Si tratta quindi di un miglioramento a partire da ciò che è già buono e non di una guarigione. Non è detto niente di ciò che è falso e malvagio, anche parlando umanamente, e ancor meno dello stesso peccato. Niente di niente, né qui né altrove in tutto il resto del documento. Ma del resto, il peccato esiste? Ciò che importa è che «le umane relazioni possano maturare e crescere nella fedeltà al messaggio del Vangelo, liberarsi dalle loro imperfezioni e fragilità ed esprimersi nella dimensione sempre più grande dell’amore divino» (ibidem). Imperfezioni e fragilità... Non è forse dire troppo poco quando si parla di adulterio e omosessualità?
Vero è che «la grazia di Dio … opera nella vita di coloro che non si pretendono giusti ma si riconoscono umilmente peccatori come tutti. Essa è in grado di orientare ogni cosa secondo i misteriosi ed imprevedibili disegni di Dio» (numero 31). Sì, di disegni misteriosi ed imprevedibili ce ne sono alcuni che corrispondono a ciò che i teologi chiamano la volontà divina «del buon piacere»; ma vi è anche una volontà divina «significata», che si esprime in una maniera per niente misteriosa, ma del tutto chiara e corrisponde a dei disegni perfettamente prevedibili: la volontà di Dio come quella che si esprime attraverso i dieci Comandamenti e la legge della Chiesa. Prima di benedire qualcuno, non dovremmo ricordargli questi requisiti ed esortarlo nel modo più persuasivo possibile?
Il numero 40 descrive le ambizioni di questa nuova pastorale: «aprire la propria vita a Dio, chiedere il suo aiuto per vivere meglio, ed anche invocare lo Spirito Santo perché i valori del Vangelo possano essere vissuti con maggiore fedeltà».
L’inconsistenza di simili espressioni è troppo vaga per non diventare dilatoria.

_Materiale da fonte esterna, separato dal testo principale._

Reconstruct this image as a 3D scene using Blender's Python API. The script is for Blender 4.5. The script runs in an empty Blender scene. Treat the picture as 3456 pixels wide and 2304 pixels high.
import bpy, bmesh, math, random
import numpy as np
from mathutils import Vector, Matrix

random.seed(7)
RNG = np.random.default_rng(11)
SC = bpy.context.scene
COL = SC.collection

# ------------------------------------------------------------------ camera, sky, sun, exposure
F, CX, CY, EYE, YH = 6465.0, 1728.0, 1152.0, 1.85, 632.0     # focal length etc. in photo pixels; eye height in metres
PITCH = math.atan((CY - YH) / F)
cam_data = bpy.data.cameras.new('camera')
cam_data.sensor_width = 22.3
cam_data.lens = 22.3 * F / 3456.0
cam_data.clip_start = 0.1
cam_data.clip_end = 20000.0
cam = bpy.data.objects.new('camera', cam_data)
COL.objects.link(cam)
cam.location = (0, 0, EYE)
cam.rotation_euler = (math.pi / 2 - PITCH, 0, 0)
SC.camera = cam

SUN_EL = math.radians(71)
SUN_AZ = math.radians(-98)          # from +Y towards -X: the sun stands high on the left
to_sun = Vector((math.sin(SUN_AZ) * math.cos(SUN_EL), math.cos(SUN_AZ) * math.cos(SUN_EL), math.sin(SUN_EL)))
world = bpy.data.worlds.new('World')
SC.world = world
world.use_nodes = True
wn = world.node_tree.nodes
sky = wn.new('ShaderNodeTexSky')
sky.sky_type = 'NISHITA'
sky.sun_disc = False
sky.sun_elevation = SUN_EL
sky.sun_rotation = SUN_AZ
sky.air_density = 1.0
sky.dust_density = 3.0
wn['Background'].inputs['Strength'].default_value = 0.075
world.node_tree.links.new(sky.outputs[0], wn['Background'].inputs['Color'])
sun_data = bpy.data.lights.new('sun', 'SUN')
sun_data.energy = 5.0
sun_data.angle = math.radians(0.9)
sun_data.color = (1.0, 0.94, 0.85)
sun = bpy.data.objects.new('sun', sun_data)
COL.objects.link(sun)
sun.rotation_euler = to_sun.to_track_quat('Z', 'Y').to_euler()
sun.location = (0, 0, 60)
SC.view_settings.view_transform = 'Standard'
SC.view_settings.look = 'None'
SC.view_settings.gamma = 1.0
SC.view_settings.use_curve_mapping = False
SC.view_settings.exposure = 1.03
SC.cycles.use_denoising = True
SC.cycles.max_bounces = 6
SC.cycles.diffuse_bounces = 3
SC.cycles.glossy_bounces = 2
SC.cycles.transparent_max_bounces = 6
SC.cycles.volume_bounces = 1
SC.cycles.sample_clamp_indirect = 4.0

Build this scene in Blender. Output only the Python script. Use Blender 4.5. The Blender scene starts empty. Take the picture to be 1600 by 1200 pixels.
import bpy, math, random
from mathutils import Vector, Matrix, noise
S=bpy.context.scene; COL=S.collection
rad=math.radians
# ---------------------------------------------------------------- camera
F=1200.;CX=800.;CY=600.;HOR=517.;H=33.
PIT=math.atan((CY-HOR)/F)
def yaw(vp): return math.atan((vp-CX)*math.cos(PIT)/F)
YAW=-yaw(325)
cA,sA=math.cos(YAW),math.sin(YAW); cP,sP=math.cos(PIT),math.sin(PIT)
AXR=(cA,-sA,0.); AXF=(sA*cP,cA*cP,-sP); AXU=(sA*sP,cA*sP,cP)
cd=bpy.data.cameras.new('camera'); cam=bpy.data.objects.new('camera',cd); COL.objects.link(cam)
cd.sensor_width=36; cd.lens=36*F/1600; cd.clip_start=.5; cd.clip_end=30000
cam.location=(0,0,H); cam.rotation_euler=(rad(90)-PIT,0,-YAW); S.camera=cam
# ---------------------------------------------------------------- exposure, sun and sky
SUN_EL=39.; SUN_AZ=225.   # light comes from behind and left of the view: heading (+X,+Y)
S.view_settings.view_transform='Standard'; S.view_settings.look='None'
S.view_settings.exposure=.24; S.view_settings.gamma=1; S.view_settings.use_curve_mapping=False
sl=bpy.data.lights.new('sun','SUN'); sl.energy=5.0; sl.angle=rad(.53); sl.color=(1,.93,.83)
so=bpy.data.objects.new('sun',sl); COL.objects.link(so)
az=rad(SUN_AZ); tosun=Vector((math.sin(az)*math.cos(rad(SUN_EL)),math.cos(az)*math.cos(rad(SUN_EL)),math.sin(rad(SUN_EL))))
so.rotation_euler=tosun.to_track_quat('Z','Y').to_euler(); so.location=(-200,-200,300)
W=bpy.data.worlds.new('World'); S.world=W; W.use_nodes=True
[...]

8. L’impatto di questa Dichiarazione, insieme sinistra e vergognosa, si farà sentire soprattutto nei cattolici, che saranno ancora una volta scossi nella loro morale e propriamente scandalizzati, in altre parole sollecitati - si potrebbe anche dire esortati - non solo a tollerare, ma ad ammettere l’inaccettabile. Il risultato più tangibile, nell’immediato, si manifesta sulle prime pagine di tutti i giornali, i quali titolano che il Vaticano autorizza alla fine (è la prima) la benedizione delle coppie omosessuali.

9. Questa Dichiarazione è dunque propriamente scandalosa e lo scandalo che provoca è grande. Dov’è dunque «la macina girata da un asino» del Vangelo (1)? … Ma poiché la bontà di Dio rimane grande, senza dubbio si dovrà fare più spazio nelle chiese della Tradizione, per accogliere - come nella stalla di Betlemme - tutti i poveri cattolici che sono sempre più traditi nella loro fiducia...


NOTA

1 - Chi invece scandalizza anche uno solo di questi piccoli che credono in me, sarebbe meglio per lui che gli fosse appesa al collo una macina girata da asino, e fosse gettato negli abissi del mare» Mt. XVIII, 6).